Jira two-way syncing with Visor

Step 2: Search and select the fields you want to import & export

When exporting a CSV in Jira, you have to export all fields, even empty ones. Visor, on the other hand, lets your select from 70+ supported Jira fields, including custom fields. This allows you to avoid needing to clean up your data later.

visor screen selecting jira fields to display

Step 3: Export a CSV of your Jira in Visor

Once you have your data organized the way you like it, you’re able to reorder columns, deleted rows, and more so the only work you need to do once your data is exported is share it with the people who care.

visor screen to export a csv

Bonus: Avoid sharing outdated Jira data

Want to share a spreadsheet that stays in sync with your Jira data?
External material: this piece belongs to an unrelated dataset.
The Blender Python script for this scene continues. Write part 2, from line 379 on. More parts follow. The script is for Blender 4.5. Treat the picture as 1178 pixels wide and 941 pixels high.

Then share your data directly in Visor by simply clicking “Share” and entering an email address. Unlike Excel, Visor’s spreadsheet is designed to stay in sync with Jira.

visor screen to give workbook access

Video Tutorial: How to Export Jira Data to Excel

Visor’s Jira spreadsheet makes it easy to export your most current Jira data into a CSV file. Watch this short video below to learn how. Then, get started with Visor for free.

Why Users Export Jira Data into a CSV File with Visor

Visor connects to Jira, allowing for users to share a spreadsheet that stays accurate without manual upkeep. However, you can also export your Visor spreadsheet to a CSV. Here are common use cases to export a CSV in Visor, along with a video tutorial.

Clean Up Data Before Exporting to Excel

Unlike a traditional Jira to Excel export, Visor lets you choose which fields you care about upon import. As you go through the import process, you’ll be able to search and select the fields that matter to you which means less data cleanup once you export. 

Prioritize Your Backlog

Visor also allows you to drag and drop issues into a specific order once your data has been imported. This means you can use Visor to prioritize your backlog and have your data in the order you want it upon export. Exported data will be easier to clean up given your ability to organize issues in Visor.